World Bank Gives Nigeria, Others $10.6bn For 141 projects
The World Bank Group’s loan and grant approvals for Nigeria and other Sub-Saharan African countries have hit $10.6bn.
In its 2014 Annual Report, the bank said its assistance to Africa reached a record high this fiscal year with the approval of $10.6bn for 141 projects.
The support include $420m from the International Bank for Reconstruction and Development and $10.2bn from the International Development Association.
The leading sectors that benefitted from the assistance were public administration, law and justice ($2.1bn); energy and mining ($1.9bn); and transport ($1.5bn).
Specifically on Nigeria, the bank said, “In a major push, the IBRD, IFC and MIGA combined forces under a joint energy business plan for Nigeria.
“The plan will support Nigeria’s energy reform programme and help to increase installed generation capacity by about 1,000 megawatts, while mobilising nearly $1.7bn of private sector financing for Africa’s largest economy.”
On growth rate in the African region, the bank said, “Sub-Saharan Africa continued to grow strongly in 2013, with output increasing by 4.7 per cent. Excluding South Africa, growth was six per cent, well above the global Gross Domestic Product average of 2.4 per cent.
“The region is expected to remain one of the world’s fastest growing, with its GDP projected to rise to above per cent per cent in 2015 –16.

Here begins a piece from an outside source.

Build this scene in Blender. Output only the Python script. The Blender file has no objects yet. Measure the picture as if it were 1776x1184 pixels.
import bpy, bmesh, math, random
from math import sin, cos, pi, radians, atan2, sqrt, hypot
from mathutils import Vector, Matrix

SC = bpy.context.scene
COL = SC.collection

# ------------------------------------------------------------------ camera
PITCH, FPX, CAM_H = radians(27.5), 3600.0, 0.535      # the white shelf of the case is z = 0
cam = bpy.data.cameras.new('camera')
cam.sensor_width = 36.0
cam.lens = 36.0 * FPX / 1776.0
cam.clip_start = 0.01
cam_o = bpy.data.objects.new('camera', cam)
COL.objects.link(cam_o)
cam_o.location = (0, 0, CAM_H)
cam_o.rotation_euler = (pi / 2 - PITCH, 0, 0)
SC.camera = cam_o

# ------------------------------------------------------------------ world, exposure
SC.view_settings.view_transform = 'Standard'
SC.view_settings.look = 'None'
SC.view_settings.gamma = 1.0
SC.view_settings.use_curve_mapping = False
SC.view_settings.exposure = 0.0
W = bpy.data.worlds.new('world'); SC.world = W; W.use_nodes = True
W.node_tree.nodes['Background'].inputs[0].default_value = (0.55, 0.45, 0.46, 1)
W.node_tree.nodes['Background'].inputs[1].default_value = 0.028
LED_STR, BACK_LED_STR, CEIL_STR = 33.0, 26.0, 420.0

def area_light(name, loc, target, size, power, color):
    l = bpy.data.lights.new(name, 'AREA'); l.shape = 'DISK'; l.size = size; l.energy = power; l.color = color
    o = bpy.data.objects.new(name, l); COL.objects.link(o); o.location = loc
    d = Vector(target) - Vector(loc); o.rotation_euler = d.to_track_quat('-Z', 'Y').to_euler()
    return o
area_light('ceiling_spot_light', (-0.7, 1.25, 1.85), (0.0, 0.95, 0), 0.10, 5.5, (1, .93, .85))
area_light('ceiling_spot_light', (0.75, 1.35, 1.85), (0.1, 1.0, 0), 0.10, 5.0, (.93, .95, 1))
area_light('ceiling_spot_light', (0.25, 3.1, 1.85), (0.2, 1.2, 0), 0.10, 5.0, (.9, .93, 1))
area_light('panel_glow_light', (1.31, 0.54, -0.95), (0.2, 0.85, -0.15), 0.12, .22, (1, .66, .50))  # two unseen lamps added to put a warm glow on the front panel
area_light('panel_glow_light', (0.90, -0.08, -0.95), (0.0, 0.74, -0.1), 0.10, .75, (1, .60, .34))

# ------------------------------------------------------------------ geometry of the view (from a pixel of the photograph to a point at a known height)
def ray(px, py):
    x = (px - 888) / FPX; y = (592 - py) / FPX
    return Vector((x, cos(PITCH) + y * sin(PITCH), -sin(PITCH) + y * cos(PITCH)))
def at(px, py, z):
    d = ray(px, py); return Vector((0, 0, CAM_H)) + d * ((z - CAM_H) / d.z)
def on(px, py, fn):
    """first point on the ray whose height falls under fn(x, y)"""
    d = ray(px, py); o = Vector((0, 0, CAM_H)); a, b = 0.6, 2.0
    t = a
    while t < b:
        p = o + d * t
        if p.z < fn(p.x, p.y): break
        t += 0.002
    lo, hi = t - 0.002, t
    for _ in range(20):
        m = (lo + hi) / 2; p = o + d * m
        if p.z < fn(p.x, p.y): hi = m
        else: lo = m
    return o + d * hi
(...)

“The share of people living on less than $1.25 a day declined from an estimated 58 per cent to 48.5 per cent between 1996 and 2010. If recent trends of a one per cent per year decline are sustained, poverty rates will fall below 30 per cent by 2030.”
The report stated that the bank supported country-led efforts to improve agricultural productivity by linking farmers to markets and reducing risk and vulnerability, to increase rural employment, and make agriculture more environmentally sustainable.
This fiscal year, it provided more than $1.1bn in agricultural assistance to sub-Saharan Africa, a 33 per cent increase over the past two years, it said.
Priority projects included support in Ethiopia for improving pastoralism through community development and livelihoods, and sub-regional support for promoting agribusiness in Senegal, and meeting food security and emergency needs in the Central African Republic and Madagascar.